Transcribe all of the material below word for word and leave out its pictures.

Dataset extract:

[Start]

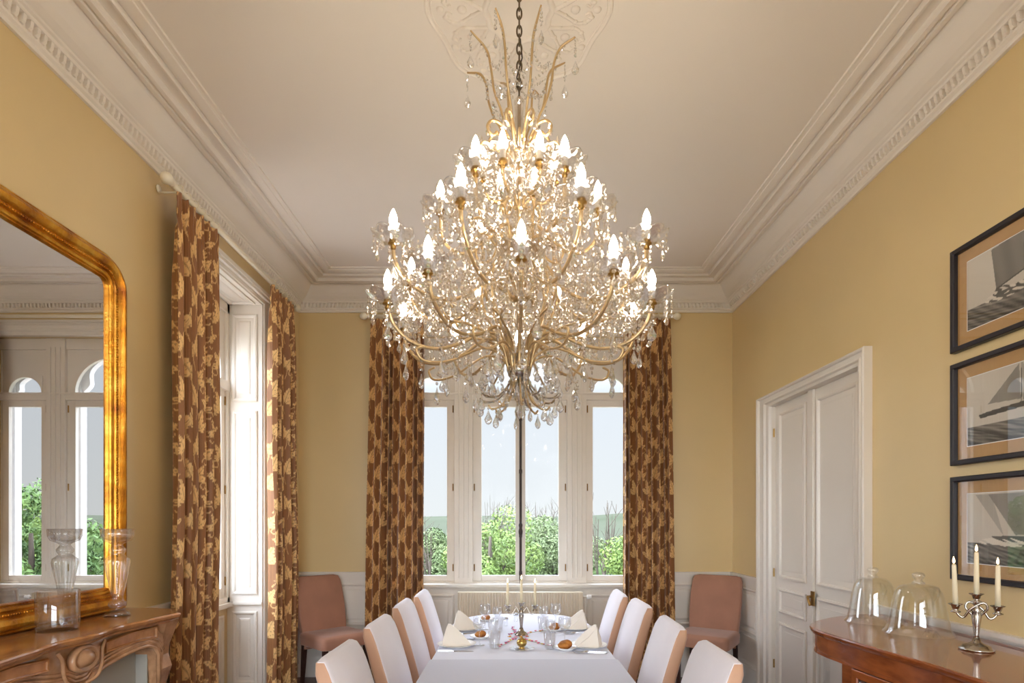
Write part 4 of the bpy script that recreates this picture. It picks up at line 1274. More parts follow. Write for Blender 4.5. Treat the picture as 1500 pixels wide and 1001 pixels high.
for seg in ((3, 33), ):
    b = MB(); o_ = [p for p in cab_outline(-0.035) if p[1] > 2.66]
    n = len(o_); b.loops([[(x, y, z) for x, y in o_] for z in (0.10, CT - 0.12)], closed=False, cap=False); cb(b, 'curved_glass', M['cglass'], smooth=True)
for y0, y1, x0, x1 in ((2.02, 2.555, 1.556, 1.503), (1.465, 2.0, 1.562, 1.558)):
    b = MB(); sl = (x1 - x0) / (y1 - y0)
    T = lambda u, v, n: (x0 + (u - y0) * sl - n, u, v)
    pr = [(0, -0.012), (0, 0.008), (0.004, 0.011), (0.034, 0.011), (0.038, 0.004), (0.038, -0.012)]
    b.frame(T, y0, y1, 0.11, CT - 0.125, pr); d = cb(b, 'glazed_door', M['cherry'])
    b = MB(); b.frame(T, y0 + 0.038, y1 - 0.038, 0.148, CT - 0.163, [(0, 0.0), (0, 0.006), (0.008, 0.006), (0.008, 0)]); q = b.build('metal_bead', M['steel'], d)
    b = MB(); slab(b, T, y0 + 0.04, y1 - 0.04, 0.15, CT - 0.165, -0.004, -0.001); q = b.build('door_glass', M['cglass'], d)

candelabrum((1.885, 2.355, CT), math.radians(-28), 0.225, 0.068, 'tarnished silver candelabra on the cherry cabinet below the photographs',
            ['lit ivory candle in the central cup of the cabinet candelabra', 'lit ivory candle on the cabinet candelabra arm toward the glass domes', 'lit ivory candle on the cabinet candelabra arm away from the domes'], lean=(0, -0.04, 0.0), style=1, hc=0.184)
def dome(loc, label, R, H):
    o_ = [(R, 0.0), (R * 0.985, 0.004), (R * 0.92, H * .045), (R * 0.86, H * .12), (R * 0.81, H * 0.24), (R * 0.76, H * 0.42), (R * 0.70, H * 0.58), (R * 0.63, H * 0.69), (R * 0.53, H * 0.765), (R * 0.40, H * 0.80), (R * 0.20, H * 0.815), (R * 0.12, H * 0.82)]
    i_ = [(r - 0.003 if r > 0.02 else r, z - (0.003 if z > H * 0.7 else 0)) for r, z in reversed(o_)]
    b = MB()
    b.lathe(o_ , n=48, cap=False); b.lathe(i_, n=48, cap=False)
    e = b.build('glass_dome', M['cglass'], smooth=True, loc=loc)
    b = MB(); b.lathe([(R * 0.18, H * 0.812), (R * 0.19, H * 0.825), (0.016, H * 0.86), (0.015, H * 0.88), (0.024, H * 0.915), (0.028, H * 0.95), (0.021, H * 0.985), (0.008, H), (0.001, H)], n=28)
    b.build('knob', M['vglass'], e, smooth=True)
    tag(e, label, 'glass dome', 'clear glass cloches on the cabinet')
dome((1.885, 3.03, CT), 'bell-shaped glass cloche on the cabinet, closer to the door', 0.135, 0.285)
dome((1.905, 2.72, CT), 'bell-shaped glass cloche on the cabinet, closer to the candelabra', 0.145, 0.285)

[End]

Exercise output:
Write part 4 of the bpy script that recreates this picture. It picks up at line 1274. More parts follow. Write for Blender 4.5. Treat the picture as 1500 pixels wide and 1001 pixels high.
for seg in ((3, 33), ):
    b = MB(); o_ = [p for p in cab_outline(-0.035) if p[1] > 2.66]
    n = len(o_); b.loops([[(x, y, z) for x, y in o_] for z in (0.10, CT - 0.12)], closed=False, cap=False); cb(b, 'curved_glass', M['cglass'], smooth=True)
for y0, y1, x0, x1 in ((2.02, 2.555, 1.556, 1.503), (1.465, 2.0, 1.562, 1.558)):
    b = MB(); sl = (x1 - x0) / (y1 - y0)
    T = lambda u, v, n: (x0 + (u - y0) * sl - n, u, v)
    pr = [(0, -0.012), (0, 0.008), (0.004, 0.011), (0.034, 0.011), (0.038, 0.004), (0.038, -0.012)]
    b.frame(T, y0, y1, 0.11, CT - 0.125, pr); d = cb(b, 'glazed_door', M['cherry'])
    b = MB(); b.frame(T, y0 + 0.038, y1 - 0.038, 0.148, CT - 0.163, [(0, 0.0), (0, 0.006), (0.008, 0.006), (0.008, 0)]); q = b.build('metal_bead', M['steel'], d)
    b = MB(); slab(b, T, y0 + 0.04, y1 - 0.04, 0.15, CT - 0.165, -0.004, -0.001); q = b.build('door_glass', M['cglass'], d)

candelabrum((1.885, 2.355, CT), math.radians(-28), 0.225, 0.068, 'tarnished silver candelabra on the cherry cabinet below the photographs',
            ['lit ivory candle in the central cup of the cabinet candelabra', 'lit ivory candle on the cabinet candelabra arm toward the glass domes', 'lit ivory candle on the cabinet candelabra arm away from the domes'], lean=(0, -0.04, 0.0), style=1, hc=0.184)
def dome(loc, label, R, H):
    o_ = [(R, 0.0), (R * 0.985, 0.004), (R * 0.92, H * .045), (R * 0.86, H * .12), (R * 0.81, H * 0.24), (R * 0.76, H * 0.42), (R * 0.70, H * 0.58), (R * 0.63, H * 0.69), (R * 0.53, H * 0.765), (R * 0.40, H * 0.80), (R * 0.20, H * 0.815), (R * 0.12, H * 0.82)]
    i_ = [(r - 0.003 if r > 0.02 else r, z - (0.003 if z > H * 0.7 else 0)) for r, z in reversed(o_)]
    b = MB()
    b.lathe(o_ , n=48, cap=False); b.lathe(i_, n=48, cap=False)
    e = b.build('glass_dome', M['cglass'], smooth=True, loc=loc)
    b = MB(); b.lathe([(R * 0.18, H * 0.812), (R * 0.19, H * 0.825), (0.016, H * 0.86), (0.015, H * 0.88), (0.024, H * 0.915), (0.028, H * 0.95), (0.021, H * 0.985), (0.008, H), (0.001, H)], n=28)
    b.build('knob', M['vglass'], e, smooth=True)
    tag(e, label, 'glass dome', 'clear glass cloches on the cabinet')
dome((1.885, 3.03, CT), 'bell-shaped glass cloche on the cabinet, closer to the door', 0.135, 0.285)
dome((1.905, 2.72, CT), 'bell-shaped glass cloche on the cabinet, closer to the candelabra', 0.145, 0.285)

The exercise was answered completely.